Anche quando si trovava in carcere, il boss Matteo Alampi continuava a gestire gli affari delle imprese del settore dei rifiuti “Edil Primavera” e “Rosato Sud”, attive in Calabria nella gestione delle discariche e dei servizi ecologici. Nonostante queste due aziende fossero sotto sequestro preventivo già dal 2007. Le manette sono così scattate anche per Rosario Spinella, l’amministratore giudiziario delle due aziende nominato dal Tribunale.

Il professionista reggino è accusato di aver fatto partecipare il clan a tutte le scelte strategiche delle società. Attraverso la sovrafatturazione delle prestazioni, Spinella avrebbe inoltre costituito un fondo nero al quale gli ‘ndranghetisti potevano attingere per gestire gli affari di “famiglia”. Arrestati anche i due storici avvocati del boss, Giulia Dieni e Giuseppe Putortì, accusati di aver fatto da staffette e portaordini del capocosca, approfittando della possibilità di avere con lui colloqui in carcere (intercettati dagli inquirenti). L’inchiesta di ieri, durata due anni e coordinata dal procuratore capo di Reggio Calabria, Federico Cafiero de Raho, assieme ai pm Giuseppe Lombardo e Sara Ombra, ha portato i carabinieri del Ros all’arresto tra Calabria, Veneto e Francia, di 24 persone, accusate di associazione mafiosa, turbativa d’asta, intestazione fittizia di beni e sottrazione di cose sottoposte a sequestro. Aggravati dalle finalità mafiose. Oltre al sequestro di beni aziendali e quote societarie per un valore complessivo di 18 milioni di euro. Dietro le sbarre è così tornato anche lo stesso Matteo Alampi, catturato assieme alla moglie mentre si trovava a Villefranche Sur Mer (Costa Azzurra), dove si era rifugiato appena uscito dal carcere nel marzo scorso, sottraendosi alla notifica della sorveglianza speciale.

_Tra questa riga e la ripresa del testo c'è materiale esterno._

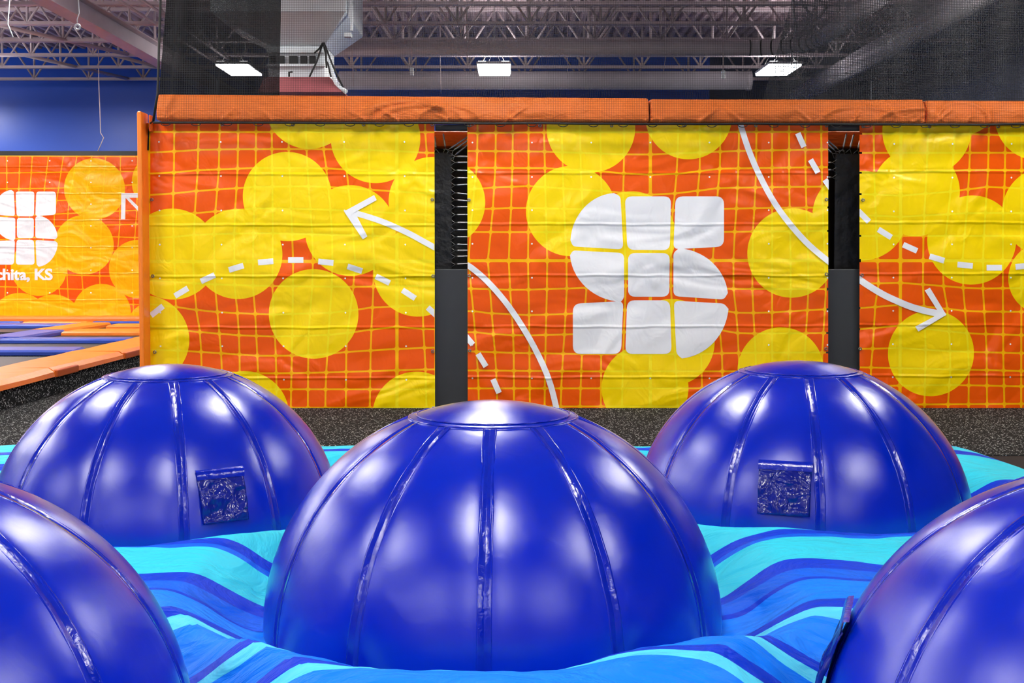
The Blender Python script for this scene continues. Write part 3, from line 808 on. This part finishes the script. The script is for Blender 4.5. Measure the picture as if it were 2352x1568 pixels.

Ribattezzato dagli investigatori un «imprenditore ‘ndranghetista», è ritenuto la mente economica dell’organizzazione, già capeggiata dal padre Giovanni Alampi, arrestato nel 2010 nel corso dell’operazione “Il Crimine”, che ne aveva delineato il ruolo di capo del «locale» di Trunca, attivo nell’omonima frazione del capoluogo reggino. Questa operazione è la naturale prosecuzione dell’inchiesta “Rifiuti spa” del 2006, dalla quale era emersa l’esistenza di un accordo trasversale tra le cosche Libri e Condello finalizzato alla ripartizione degli ingenti profitti derivanti dalla gestione illecita delle discariche calabresi. Invasi spesso «non a norma», in quanto non adeguatamente impermeabilizzati né dotati di sistemi di captazione del biogas.

Inoltre, come denunciava l’ultima relazione della commissione parlamentare d’inchiesta (febbraio 2013), nonostante 11 commissari governativi nominati dal lontano 1997 e milioni di euro statali spesi, tuttora vi è «carenza di discariche pubbliche», poiché «tutto il sistema è rimasto affidato ai privati», mancano gli impianti di compostaggio (l’unico, a Vibo Valentia, è ad esclusivo servizio dell’azienda Callipo) e «la raccolta differenziata del tutto inesistente sul 90% del territorio calabrese» è ferma al 13,8% (dati Ispra 2013), al penultimo posto tra le regioni italiane (peggio fa solo la Sicilia), nonostante l’obbligo di legge a raggiungere il 65% entro fine 2012.

Le indagini hanno riguardato anche i lavori di bonifica e la successiva riapertura della discarica di Calanna (Rc). Questo appalto, secondo l’accusa, sarebbe stato ottenuto grazie alla compiacenza dell’ex sindaco Luigi Catalano e del funzionario comunale Salvatore Laboccetta, che avrebbero fatto redigere un bando di gara con parametri concordati con l’impresa mafiosa.